Sunday, October 27, 2019

Traditionalism and Anti-Novelty as Modes of Constitutional Interpretation: The Case of Tax-Exemption for Churches

Mark Tushnet

Marc DeGirolami has posted an interesting extension of his argument for traditionalism as a mode of constitutional interpretation. He knows that one key issue associated with traditionalism is the characterization of the tradition: "How narrowly or broadly can a court draw any given practice to construct a tradition?" Referring to the Bladensburg cross case, DeGirolami criticizes Justice Breyer for "drawing" the practice with reference solely to the very cross at issue -- properly so, in some sense, because you can't use was I think philosophers would call a "token" as the more general thing of which it is a token. But, of course, that criticism doesn't address the possibility that we could characterize the cross a little more generally -- as a token of a practice involving crosses as symbols of wartime sacrifice in connection with a war that the wider culture immediately (recall the citation of "In Flanders Field") associated with crosses, for example -- without moving to the more general "war memorials" or (even) "memorials of sacrifice" or (even) ... well, you get the point.
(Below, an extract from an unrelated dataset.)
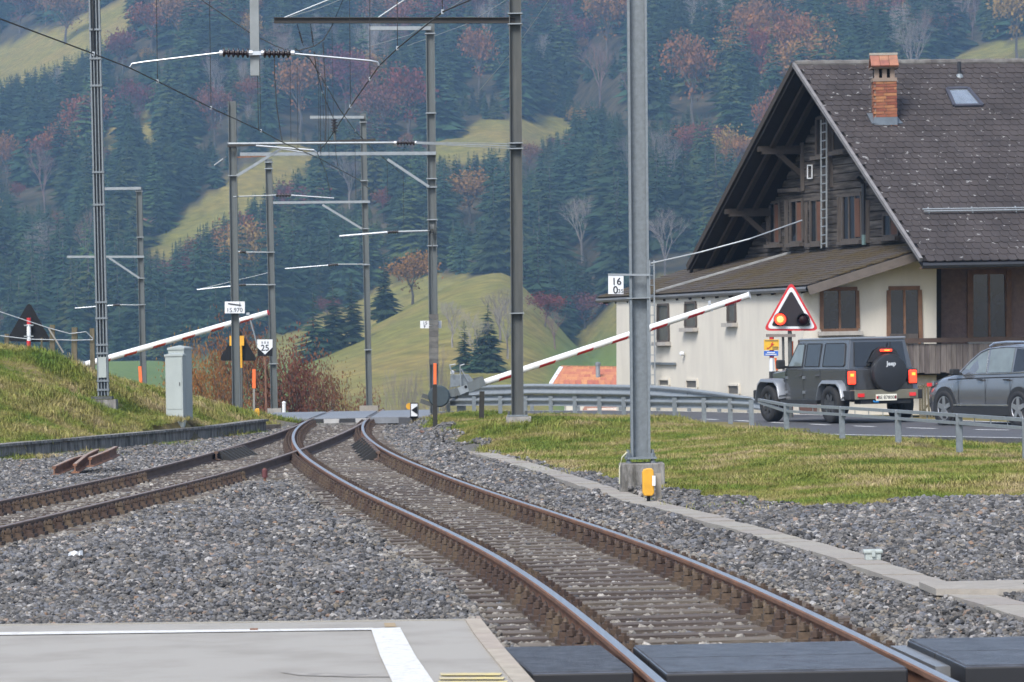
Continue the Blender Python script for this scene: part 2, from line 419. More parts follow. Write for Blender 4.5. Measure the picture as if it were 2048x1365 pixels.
nzz = N.new('ShaderNodeTexNoise'); nzz.inputs['Scale'].default_value = 1.0; nzz.inputs['Detail'].default_value = 6; L.new(mpz.outputs[0], nzz.inputs['Vector'])
far_g2 = ramp(nzz.outputs['Fac'], (.84, .86, .84), (1.08, 1.06, 1.05), .35, .62)
fm = N.new('ShaderNodeMix'); fm.data_type = 'RGBA'; fm.blend_type = 'MULTIPLY'; fm.inputs[0].default_value = 1; L.new(far_g1, fm.inputs[6]); L.new(far_g2, fm.inputs[7]); far_g1 = fm.outputs[2]
mm = N.new('ShaderNodeMix'); mm.data_type = 'RGBA'; mm.blend_type = 'MULTIPLY'; mm.inputs[0].default_value = 1; L.new(far_g0, mm.inputs[6]); L.new(far_g1, mm.inputs[7])
at2 = N.new('ShaderNodeAttribute'); at2.attribute_name = 'lush'
far_l = ramp(nse(.3), (.085, .135, .032), (.13, .175, .042), .3, .7)
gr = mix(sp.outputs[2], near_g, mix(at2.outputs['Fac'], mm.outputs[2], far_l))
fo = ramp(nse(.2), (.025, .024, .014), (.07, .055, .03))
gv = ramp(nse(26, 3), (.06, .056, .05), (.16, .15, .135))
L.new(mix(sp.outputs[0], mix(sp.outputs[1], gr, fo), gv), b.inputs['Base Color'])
bp = N.new('ShaderNodeBump'); bp.inputs['Strength'].default_value = .5; bp.inputs['Distance'].default_value = .05
L.new(nse(9, 5), bp.inputs['Height']); L.new(bp.outputs[0], b.inputs['Normal'])
# ================================================================== trees
def leafmat(name, c, c2, rnd=.25):
    m = mat(name, c, rough=.9, col2=c2, scale=.35, rnd=rnd, spec=.1, world=False, hue=.075); return m
M_con = leafmat('conifer_needles', (.034, .060, .028), (.013, .028, .015), .30)
M_con2 = leafmat('conifer_needles_pale', (.075, .095, .032), (.03, .05, .018), .3)
M_rust = leafmat('rust_leaves', (.27, .12, .04), (.13, .055, .025), .25)
M_ora = leafmat('orange_leaves', (.30, .13, .045), (.16, .075, .03), .2)
M_wine = leafmat('wine_red_leaves', (.19, .062, .045), (.09, .034, .028), .2)
M_gold = leafmat('yellow_leaves', (.26, .20, .06), (.14, .12, .04), .2)
M_bark = mat('bark', (.10, .085, .075), rough=.95, scale=3, rnd=.2)
M_twig = mat('bare_twigs', (.25, .215, .195), rough=.95, scale=.6, rnd=.2)
M_twigp = mat('bare_twigs_reddish', (.20, .125, .105), rough=.95, scale=.6, rnd=.2)
def conifer_mesh(name, seed, h=1.0, w=.17, m=None, n_wh=26):
    """unit-height spruce: drooping branch fans in whorls"""
    r = random.Random(seed); mb = MB()
    lean = r.uniform(-.012, .012)
    for k in range(n_wh):
        t = (k/(n_wh-1))**.92; z = .07 + .93*t
        R = w*(1-t)**.72*(.70+.55*r.random()) + .006
        nb = max(4, int(13*(1-t)+4))
        for j in range(nb):
            if r.random() < .10: continue
            a = 6.283*(j + r.random()*.9)/nb; L_ = R*(.6+.55*r.random())
            ca_, sa_ = math.cos(a), math.sin(a); dr = L_*(.30+.38*r.random())*(1.1 - .7*t)
            wd = L_*(.17+.15*r.random())+.003
            z0 = z + r.uniform(-.012, .012)
            px, py = -sa_, ca_
            b0 = (lean*z, 0, z0); mid = (lean*z+ca_*L_*.55, sa_*L_*.55, z0-dr*.38); tip = (lean*z+ca_*L_, sa_*L_, z0-dr)
            l = (mid[0]+px*wd, mid[1]+py*wd, mid[2]-wd*.75); q = (mid[0]-px*wd, mid[1]-py*wd, mid[2]-wd*.75)
            o = len(mb.v); mb.v += [b0, l, tip, q, mid]
            for f in ((o, o+1, o+4), (o+1, o+2, o+4), (o, o+4, o+3), (o+4, o+2, o+3)): mb.f.append(f); mb.m.append(0)
    mb.v.append((lean, 0, 1.03)); o = len(mb.v)-1
    mb.v += [(.006, 0, .95), (-.004, .006, .95), (-.004, -.006, .95)]
    for f in ((o, o+1, o+2), (o, o+2, o+3), (o, o+3, o+1)): mb.f.append(f); mb.m.append(0)
    me = bpy.data.meshes.new(name); me.from_pydata(mb.v, [], mb.f); me.materials.append(m); return me
def trunk_mesh(name, h=1.0, r0=.012, m=None):
    mb = MB(); mb.tube([(0, 0, -.03), (.002, 0, h*.5), (0, 0, h)], [r0, r0*.65, r0*.15], 6)
    me = bpy.data.meshes.new(name); me.from_pydata(mb.v, [], mb.f); me.materials.append(m); return me
def limbs(seed, levels=4, spread=.62, h=1.0, r0=.018, first=.28, n0=5):
    r = random.Random(seed); mb = MB(); tips = []
    def grow(p, d, L_, rad, lev):
        q = p + d*L_*.5 + Vector((r.uniform(-.04, .04), r.uniform(-.04, .04), .02))*L_
        e = p + d*L_ + Vector((r.uniform(-.08, .08), r.uniform(-.08, .08), .04))*L_
        mb.tube([p, q, e], [rad, rad*.8, rad*.55], 5 if lev == 0 else 3)
        if lev >= levels: tips.append(e); return
        nb = n0 if lev == 0 else r.choice((3, 3, 4))
        for k in range(nb):
            a = 6.283*(k+r.random())/nb; s_ = spread*(.55+.6*r.random())
            x = d.orthogonal().normalized(); y = d.cross(x)
            nd = (d + (x*math.cos(a)+y*math.sin(a))*s_ + Vector((0, 0, .12))).normalized()
            f = r.uniform(.55, 1.0) if lev else r.uniform(.75, 1.05)
            grow(p + (e-p)*f, nd, L_*(r.uniform(.58, .8) if lev else r.uniform(.75, 1.0)), rad*.5, lev+1)
            tips.append(e)
    grow(Vector((0, 0, -.02)), Vector((r.uniform(-.05, .05), r.uniform(-.05, .05), 1)).normalized(), first*h, r0, 0)
    top = max(v[2] for v in mb.v); k = h/top
    mb.v = [(v[0]*k, v[1]*k, v[2]*k) for v in mb.v]; tips = [t*k for t in tips]
    return mb, tips
def bare_mesh(name, seed, m, levels=5, spread=.55):
    mb, _ = limbs(seed, levels, spread); me = bpy.data.meshes.new(name); me.from_pydata(mb.v, [], mb.f); me.materials.append(m); return me
def leafy_meshes(name, seed, mleaf, n=1500, size=.022, spread=.75, clump=.085):
    mb, tips = limbs(seed, 3, spread, n0=6)
    tr = bpy.data.meshes.new(name+'_trunk'); tr.from_pydata(mb.v, [], mb.f); tr.materials.append(M_bark)
    r = random.Random(seed+5); lb = MB()
    for i in range(n):
        t = r.choice(tips); s_ = size*r.uniform(.6, 1.5)
        c = t + Vector((r.gauss(0, clump), r.gauss(0, clump), r.gauss(0, clump*.7)))
        if c.z < .16: continue
        a = Vector((r.gauss(0, 1), r.gauss(0, 1), r.gauss(0, .7))).normalized(); b_ = a.orthogonal().normalized()
        c_ = a.cross(b_)
        o = len(lb.v)
        lb.v += [tuple(c+b_*s_), tuple(c+c_*s_*.7), tuple(c-b_*s_), tuple(c-c_*s_*.7)]
        lb.f.append((o, o+1, o+2, o+3)); lb.m.append(0)
    cr = bpy.data.meshes.new(name+'_crown'); cr.from_pydata(lb.v, [], lb.f); cr.materials.append(mleaf)
    return tr, cr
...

The characterization issue is a standard "level of generality" problem, and the general form of the solution to such problems is well-known: You can't solve a level of generality problem associated with some interpretive approach from within that approach itself. In connection with traditionalism, Jack Balkin noted the problem on this blog (so long ago that I lack the technical capacity to retrieve it!) in connection with Justice Scalia's suggestion that, in determining whether a practice was inconsistent with long-standing tradition, we should characterize the tradition at the most specific level available.

DeGirolami's approach is pretty clearly more suitable for upholding legislative actions than for invalidating them. On the "invalidation" side, traditionalism might be linked to the (emerging?) "anti-novelty" principle, according to which the fact that governments have refrained from doing something (again, a level of generality problem lurks) is an argument against the constitutionality of their doing so for the first time.  (Leah Litman offers a good critique of the anti-novelty principle.)
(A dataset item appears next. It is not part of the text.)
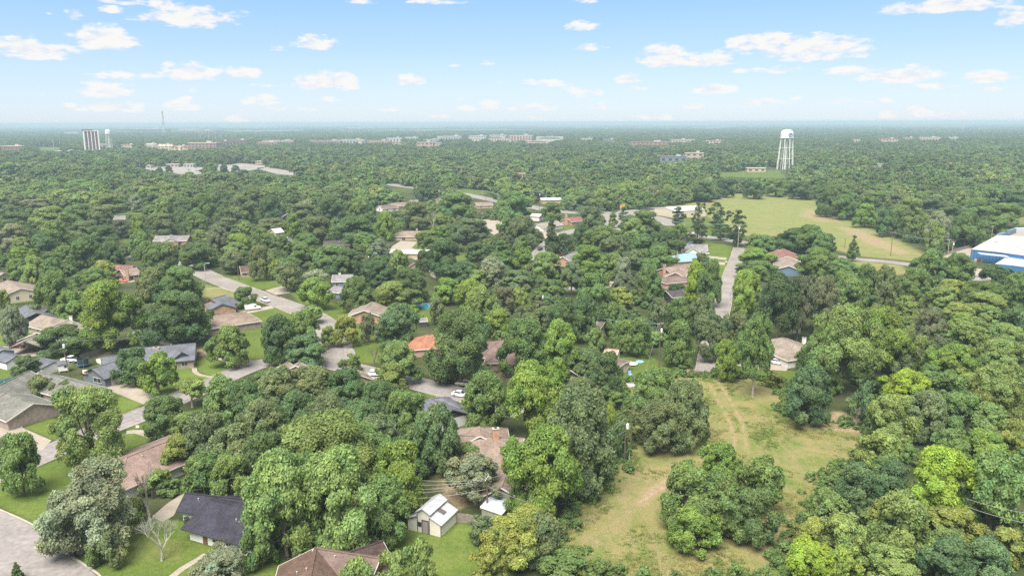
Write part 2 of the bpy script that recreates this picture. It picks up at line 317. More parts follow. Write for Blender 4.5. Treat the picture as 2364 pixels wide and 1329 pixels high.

But consider the following: denying tax-exempt status to religious institutions that discriminate against LGBTQ people in connection with their social service activities. (For a reason that I understand but that is mistaken, I have been associated with such proposal, about which -- until now -- I have not, as far as I can recall, written a word.) Put aside for the moment questions about what the precise scope of such a provision would be. Would a reasonably broad denial of tax-exempt status on this ground be unconstitutional?

The anti-novelty principle suggests that it might be. Legislatures have provided religion-based exemptions from even "core" civic obligations from the beginning, though the contours of the exemptions have sometimes been contested. These legislated exemptions include conscientious objection to military service and the "priest-penitent" evidentiary privilege. In a post-Smith world, though, these exemptions appear to be optional rather than mandatory. And, even in a pre-Smith world the exemptions might be explained as reflecting legislative judgments about what circumstances required for compelling governmental interests to be advanced (that is, judgments that the governmental interests wouldn't be unduly impaired by granting the exemptions). If so, a contemporary legislative judgment that imposing the regulation was needed to advance such goals would present a different case. (This is, of course, another variant on the "level of generality" problem.)

Hosanna-Tabor constitutionalizes exemptions for something even in a post-Smith world. Exactly what is constitutionalized, though, is unclear. Proponents of the "freedom of the church" reading of the case argue that a great deal is constitutionalized (though in my view they make too much of the highly technical question of whether the exemption question is "jurisdictional" under the relevant federal statutes). Bob Jones holds that an exemption for race-based discrimination is not constitutionally required, and Hobby Lobby seems to imply that even in a post-Smith world imposing a requirement not to discriminate on the basis of race would be a compelling governmental interest.

Note that one of Justice Scalia's concerns in Smith would be brought into play in the case I'm imagining. He worried -- properly, in my view -- about the problems the courts would face in saying that they agreed with the legislature's judgment that eliminating race-based discrimination was a compelling governmental interest but (in the present context, which is not one Justice Scalia appears expressly to have contemplated) that they had the power and indeed duty to disagree with a legislature's judgment that eliminating LGBTQ discrimination was also a compelling governmental interest.

I take a modest position here on the constitutional question I've flagged: I don't think that it is obviously unconstitutional under current or even pre-Smith doctrine. My thought is that work needs to be done on a bunch of issues associated with traditionalism in constitutional interpretation: the level of generality problem pretty clearly, and perhaps its connection to anti-novelty arguments. I look forward to DeGirolami's development of his ideas on these and related questions.